Во–первых, безрассудные акции Казинского психиатры во время судебного процесса объясняли, в частности, нарциссическим расстройством личности. А, во–вторых, весьма символичен тот факт, что в годы обучения в Гарварде Казинский не только проникался идеями Фридриха Ницше, Зигмунда Фрейда и Жака Эллюля, но также и участвовал в достаточно бесчеловечных, с точки зрения наших дней, психологических экспериментах, проводившихся под руководством знаменитого американского последователя Карла Густава Юнга — профессора Генри Мюррея...
В этом свете история формирования взглядов Карла Юнга может быть представлена (в дополнение к уже сказанному) и как захватывающий рассказ о человеке нарциссического склада, смолоду искавшем объект для идеализации и в один прекрасный момент наконец–таки разглядевшем отражение своих грез в мерцающих водах философского океана, получив тем самым одно из убедительнейших, на его взгляд, подтверждений собственной грандиозности.
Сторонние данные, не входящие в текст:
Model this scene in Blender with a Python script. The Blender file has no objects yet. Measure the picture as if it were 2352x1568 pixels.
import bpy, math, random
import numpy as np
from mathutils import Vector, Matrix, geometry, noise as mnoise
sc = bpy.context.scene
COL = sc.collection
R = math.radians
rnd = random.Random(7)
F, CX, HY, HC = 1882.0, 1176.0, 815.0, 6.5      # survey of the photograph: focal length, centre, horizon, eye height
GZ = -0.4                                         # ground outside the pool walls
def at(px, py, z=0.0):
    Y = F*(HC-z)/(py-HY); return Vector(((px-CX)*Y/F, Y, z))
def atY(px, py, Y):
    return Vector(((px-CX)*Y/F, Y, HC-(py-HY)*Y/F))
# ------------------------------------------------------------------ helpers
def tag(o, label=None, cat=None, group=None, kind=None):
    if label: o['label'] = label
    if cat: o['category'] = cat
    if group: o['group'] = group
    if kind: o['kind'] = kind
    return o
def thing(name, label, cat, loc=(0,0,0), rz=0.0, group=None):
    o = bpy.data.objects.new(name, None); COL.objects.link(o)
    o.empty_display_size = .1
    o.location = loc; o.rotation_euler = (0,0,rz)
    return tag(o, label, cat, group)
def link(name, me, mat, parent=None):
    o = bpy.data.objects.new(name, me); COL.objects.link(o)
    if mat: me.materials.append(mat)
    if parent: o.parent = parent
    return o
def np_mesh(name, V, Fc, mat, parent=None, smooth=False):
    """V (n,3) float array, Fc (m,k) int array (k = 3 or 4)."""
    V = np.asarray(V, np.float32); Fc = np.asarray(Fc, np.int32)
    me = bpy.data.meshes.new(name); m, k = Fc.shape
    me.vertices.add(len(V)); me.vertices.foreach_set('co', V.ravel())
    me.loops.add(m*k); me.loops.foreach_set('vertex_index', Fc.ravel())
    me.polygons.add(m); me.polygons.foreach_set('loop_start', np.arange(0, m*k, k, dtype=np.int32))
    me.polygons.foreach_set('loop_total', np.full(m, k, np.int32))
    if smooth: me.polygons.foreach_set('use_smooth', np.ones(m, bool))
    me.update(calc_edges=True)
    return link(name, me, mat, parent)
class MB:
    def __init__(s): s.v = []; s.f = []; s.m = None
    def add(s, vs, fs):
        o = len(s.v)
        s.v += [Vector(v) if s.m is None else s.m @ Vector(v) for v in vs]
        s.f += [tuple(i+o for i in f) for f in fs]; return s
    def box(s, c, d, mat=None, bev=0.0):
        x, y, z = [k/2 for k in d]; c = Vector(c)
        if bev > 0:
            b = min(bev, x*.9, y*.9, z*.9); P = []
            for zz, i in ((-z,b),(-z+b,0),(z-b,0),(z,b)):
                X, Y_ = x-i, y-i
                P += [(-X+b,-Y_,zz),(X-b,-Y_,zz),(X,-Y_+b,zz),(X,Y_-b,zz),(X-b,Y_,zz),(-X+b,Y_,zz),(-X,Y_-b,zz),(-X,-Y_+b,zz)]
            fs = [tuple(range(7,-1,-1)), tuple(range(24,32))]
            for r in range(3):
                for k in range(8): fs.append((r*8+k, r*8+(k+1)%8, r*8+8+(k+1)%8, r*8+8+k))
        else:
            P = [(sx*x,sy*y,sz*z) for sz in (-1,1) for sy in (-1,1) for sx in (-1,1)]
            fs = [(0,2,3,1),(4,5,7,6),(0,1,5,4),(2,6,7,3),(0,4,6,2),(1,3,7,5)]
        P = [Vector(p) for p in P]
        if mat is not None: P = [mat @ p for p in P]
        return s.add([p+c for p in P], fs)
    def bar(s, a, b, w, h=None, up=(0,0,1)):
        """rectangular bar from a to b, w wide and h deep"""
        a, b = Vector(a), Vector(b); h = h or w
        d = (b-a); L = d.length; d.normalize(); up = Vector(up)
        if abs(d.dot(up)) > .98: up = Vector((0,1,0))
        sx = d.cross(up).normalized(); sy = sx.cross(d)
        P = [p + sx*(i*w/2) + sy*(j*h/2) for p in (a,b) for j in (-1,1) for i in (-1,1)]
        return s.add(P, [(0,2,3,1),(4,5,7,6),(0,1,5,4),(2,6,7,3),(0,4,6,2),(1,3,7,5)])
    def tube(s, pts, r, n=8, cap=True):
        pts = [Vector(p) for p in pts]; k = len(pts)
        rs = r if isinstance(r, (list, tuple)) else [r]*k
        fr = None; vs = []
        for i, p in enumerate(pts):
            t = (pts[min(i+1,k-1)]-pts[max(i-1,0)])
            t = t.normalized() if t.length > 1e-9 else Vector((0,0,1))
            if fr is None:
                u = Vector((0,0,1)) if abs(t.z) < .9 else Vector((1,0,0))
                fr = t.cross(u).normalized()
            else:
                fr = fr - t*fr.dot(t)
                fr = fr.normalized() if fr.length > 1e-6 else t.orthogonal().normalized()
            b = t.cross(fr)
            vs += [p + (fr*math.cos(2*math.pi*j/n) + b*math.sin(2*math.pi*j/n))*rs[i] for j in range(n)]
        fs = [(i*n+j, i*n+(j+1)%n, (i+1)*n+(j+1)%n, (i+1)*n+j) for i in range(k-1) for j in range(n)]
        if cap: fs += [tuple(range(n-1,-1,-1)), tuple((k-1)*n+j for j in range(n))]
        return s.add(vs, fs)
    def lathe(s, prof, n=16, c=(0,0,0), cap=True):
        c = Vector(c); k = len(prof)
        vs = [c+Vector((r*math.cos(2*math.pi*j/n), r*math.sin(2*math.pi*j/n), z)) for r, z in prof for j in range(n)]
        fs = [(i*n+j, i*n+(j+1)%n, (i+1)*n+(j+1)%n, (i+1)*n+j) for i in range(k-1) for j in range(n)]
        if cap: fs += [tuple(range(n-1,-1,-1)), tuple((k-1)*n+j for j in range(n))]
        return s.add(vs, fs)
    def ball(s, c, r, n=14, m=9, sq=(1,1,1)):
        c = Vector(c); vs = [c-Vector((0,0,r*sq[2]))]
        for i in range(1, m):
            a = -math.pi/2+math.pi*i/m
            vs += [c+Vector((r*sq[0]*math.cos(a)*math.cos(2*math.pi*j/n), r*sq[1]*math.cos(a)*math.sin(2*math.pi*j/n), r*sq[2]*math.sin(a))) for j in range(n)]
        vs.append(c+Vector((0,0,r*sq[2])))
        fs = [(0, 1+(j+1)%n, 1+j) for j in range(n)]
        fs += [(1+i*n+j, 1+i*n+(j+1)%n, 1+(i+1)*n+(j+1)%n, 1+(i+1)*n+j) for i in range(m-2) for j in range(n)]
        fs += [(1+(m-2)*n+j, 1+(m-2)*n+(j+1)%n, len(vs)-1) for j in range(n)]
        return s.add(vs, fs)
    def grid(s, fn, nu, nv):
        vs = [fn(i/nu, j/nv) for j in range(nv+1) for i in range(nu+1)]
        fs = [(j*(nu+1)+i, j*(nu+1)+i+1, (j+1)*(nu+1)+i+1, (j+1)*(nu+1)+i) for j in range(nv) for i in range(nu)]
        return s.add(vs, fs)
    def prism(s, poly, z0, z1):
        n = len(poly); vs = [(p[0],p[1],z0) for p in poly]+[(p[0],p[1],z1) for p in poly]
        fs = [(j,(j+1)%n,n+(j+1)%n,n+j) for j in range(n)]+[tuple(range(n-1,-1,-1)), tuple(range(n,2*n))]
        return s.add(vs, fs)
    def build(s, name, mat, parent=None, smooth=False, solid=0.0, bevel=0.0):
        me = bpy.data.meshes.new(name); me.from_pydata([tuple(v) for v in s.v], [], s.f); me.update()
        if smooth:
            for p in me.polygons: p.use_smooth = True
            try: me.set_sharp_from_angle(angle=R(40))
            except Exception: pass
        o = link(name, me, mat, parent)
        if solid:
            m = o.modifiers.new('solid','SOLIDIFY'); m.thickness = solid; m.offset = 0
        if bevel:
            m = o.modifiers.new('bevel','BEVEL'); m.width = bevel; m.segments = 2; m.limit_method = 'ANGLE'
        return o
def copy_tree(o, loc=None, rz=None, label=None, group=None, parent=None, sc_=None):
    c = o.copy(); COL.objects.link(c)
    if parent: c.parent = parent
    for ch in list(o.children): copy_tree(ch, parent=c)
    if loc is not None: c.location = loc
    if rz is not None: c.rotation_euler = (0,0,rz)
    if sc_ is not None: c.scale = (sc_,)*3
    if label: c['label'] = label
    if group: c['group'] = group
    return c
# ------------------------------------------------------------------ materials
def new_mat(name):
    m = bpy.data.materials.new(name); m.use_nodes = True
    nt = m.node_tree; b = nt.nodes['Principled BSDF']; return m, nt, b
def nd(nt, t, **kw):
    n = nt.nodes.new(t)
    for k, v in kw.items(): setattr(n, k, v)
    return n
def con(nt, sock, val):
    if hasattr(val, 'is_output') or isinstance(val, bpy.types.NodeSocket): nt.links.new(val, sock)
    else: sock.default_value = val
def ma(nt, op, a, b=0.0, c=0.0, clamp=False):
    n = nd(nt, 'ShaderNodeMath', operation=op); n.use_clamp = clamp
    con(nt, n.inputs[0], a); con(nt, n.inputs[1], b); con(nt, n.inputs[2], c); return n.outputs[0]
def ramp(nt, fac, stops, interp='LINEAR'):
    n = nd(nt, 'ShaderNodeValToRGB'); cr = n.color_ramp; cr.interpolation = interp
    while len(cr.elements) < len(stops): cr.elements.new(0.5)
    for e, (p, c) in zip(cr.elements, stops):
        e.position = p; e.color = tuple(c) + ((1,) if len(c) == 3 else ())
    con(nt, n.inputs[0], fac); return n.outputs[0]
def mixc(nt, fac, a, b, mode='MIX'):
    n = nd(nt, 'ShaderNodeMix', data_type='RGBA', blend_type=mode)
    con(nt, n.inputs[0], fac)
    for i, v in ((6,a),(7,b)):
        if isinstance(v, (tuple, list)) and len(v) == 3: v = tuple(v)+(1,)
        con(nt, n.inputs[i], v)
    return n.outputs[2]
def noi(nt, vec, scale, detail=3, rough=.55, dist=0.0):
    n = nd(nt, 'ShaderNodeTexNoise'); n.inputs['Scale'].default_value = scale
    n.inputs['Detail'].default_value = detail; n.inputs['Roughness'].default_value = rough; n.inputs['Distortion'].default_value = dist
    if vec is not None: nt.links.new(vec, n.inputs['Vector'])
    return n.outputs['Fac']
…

Существенное отличие этой истории от неудачных опытов с идеализацией сначала родного отца, а чуть позднее — отца психоанализа состоит в ее изначальной обреченности на успех. Дело в том, что основные персонажи этой беспроигрышной идеализации, к моменту попадания их идей в орбиту юнговских интересов, уже никак не могли помешать данному процессу какими–либо неуместными высказываниями или поступками. Всем им была отведена весьма почетная роль — величественных икон, уже безмолвных, но вместе с тем все еще продолжающих источать совершенно неповторимый философский дурман. Запас оного не исчерпан и поныне. На радость (или на беду?!) Нарциссов, идущих по стопам Карла Густава Юнга.
Глубинная психология стала тем, чем всегда зарекалась не быть. Произошло это отчасти потому, что она, собственно, никогда и не была тем, за что себя выдавала.
Питер Хоманс. Юнг в контексте
ГЛАВА III. Украинский Юнг
До сих пор я вполне намеренно ограничивался рассмотрением некоторых, на мой взгляд, наиболее значимых эпизодов из истории осмысления жизни и учения Карла Густава Юнга в западном мире. Живя и действуя в стране, все еще достаточно удаленной от рассмотренных выше дискуссий, хочу все же попробовать разобраться, сколь велика была эта дистанция прежде и какова она на текущий момент.
При этом разговор о специфически украинской рецепции идей швейцарского психолога и психиатра Карла Густава Юнга, по моему мнению, стоит начинать с двух оговорок. Во–первых, и сами жители Украины и многие иностранцы имеют различные, порой диаметрально противоположные мнения относительно того, что следует считать собственно украинским. Для одних это лишь то, что связано с языком титульной народности нашего государства, который, по их мнению, долгое время подвергался серьезному давлению со стороны официального языка Российской империи, а затем — СССР, то бишь языка русского. Другие, напротив, убеждены, что никакой самобытной украинской культурной традиции не существует, а есть лишь одна из ветвей восточнославянской цивилизации, временно изолированная от ее московско–петербургской метрополии.